Se Maria Luísa esperava que ela fosse imediatamente substituída pela sua filha primogénita,
ter-se-á sentido muito desiludida, uma vez que a corte de Lisboa, através do marquês
de Louriçal, propôs, como possíveis candidatas, outras duas netas italianas do rei
Carlos III de Espanha. Em primeiro lugar uma filha do seu filho, o rei de Nápoles,
e em segundo, uma sobrinha-neta, filha do duque de Parma. É possível que Floridablanca
tenha tranquilizado a mãe de Carlota a este respeito, dizendo-lhe que estes nomes
eram apenas um disfarce até que se pudesse tornar público o da sua filha,
uma vez que se de uma neta italiana do rei Carlos III da linhagem Habsburgo os portugueses
tinham passado a aceitar outras duas italianas da linhagem Borbón, isso abria a
possibilidade de à terceira acabarem por aceitar uma Borbón originária do ramo espanhol,
já que era contra essa origem que se dirigia a maior resistência da corte portuguesa.
Segundo
expressaria prontamente a rainha dona Maria, parece que o que mais preocupava Portugal
naquele momento, muito para além do local de nascimento da candidata, era a idade
da mesma, uma vez que as novas candidatas propostas tinham sensivelmente a mesma
idade do infante. Evidentemente que não se queria voltar a repetir o erro
cometido com o príncipe José, que tinha contraído matrimónio com uma mulher muito
mais velha do que ele, casando João com uma muito mais nova. Mas isso não
impediu que se utilizasse o recurso da idade para não mencionar a origem espanhola.

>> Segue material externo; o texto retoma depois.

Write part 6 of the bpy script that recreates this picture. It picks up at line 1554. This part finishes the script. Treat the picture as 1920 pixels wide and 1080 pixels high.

É possível que a segurança fornecida por Floridablanca no sentido de que Carlota
era a candidata encoberta tenha levado Maria Luísa a encenar a sua alegria pelo
nascimento dos gémeos, os quais expôs publicamente uma tarde no palácio para que
pudessem ser contemplados por quem quisesse, o que também pode ser visto como uma
subtil forma de pressão perante o sogro, para que este recusasse oferecer a mão
das italianas e fizesse de uma vez por todas algum gesto em favor da sua neta
espanhola.
Em todo
o caso, a verdade é que Carlos III continuava a responder evasivamente às solicitações
de dona Maria para que lhe concedesse para o seu filho a mão de alguma das princesas
italianas, o que pode levar a pensar que ele próprio estava convencido desde o
início da conveniência de ser Carlota a eleita, só que preferia guiar-se mais pela
prudência do seu ministro do que pela ambição da nora, que não tinha muita consciência
de que impor a candidatura de uma infanta espanhola aos portugueses era um
trabalho delicado que exigia o seu tempo. Seja como for há provas indiscutíveis
da existência, neste período, de cartas confidenciais entre Floridablanca e Maria
Luísa a respeito das possibilidades de convencer Louriçal de que Carlota era a candidata
adequada para mulher do infante português. Nelas, o conde espanhol referia-se a
Carlota como uma Menina cheia da bibacidade (sic) da sua idade. Algo que,
se bem que podia oferecer o inconveniente de fazer parecer a infanta estouvada,
explicava o conde à mãe da interessada, também podia servir de aliciante a Louriçal
para convencer a rainha portuguesa de que esta menina possuía um carácter extrovertido
e vivo, muito conveniente para estimular um príncipe apagado e tímido, como era
o seu possível marido. Parece que este argumento afectou o embaixador
português, uma vez que, a 15 de Novembro de 1783, Louriçal enviou uma carta a dona
Maria, na qual descrevia com pormenores as características físicas de Carlota, dizendo-lhe:
a senhora infanta é alta e muito bem feita de corpo, todas as feições são perfeitas,
dentes muito brancos.
E depois
de mencionar as marcas que lhe tinham deixado uma varíola recente, utilizava
para descrever Carlota a expressão muito viva, que podia ser uma versão da
frase cheia da bibacidade (sic), que Floridablanca tinha recomendado Maria
Luísa a usar para exaltar diante do embaixador as qualidades da sua filha. Esta
expressão ficou provavelmente gravada na mente do português. O facto de Louriçal
ter realçado que se tinha tido muito cuidado na sua educação era uma clara
recomendação sobre a menina à qual o destino podia tornar rainha de Portugal,
uma vez que parecia já assumido que o príncipe do Brasil não iria ter filhos» In
Marsilio Cassotti, Carlota Joaquina, O Pecado Espanhol, tradução de João Boléo,
A Esfera dos Livros, Lisboa, 2009, ISBN 978-989-626-170-2.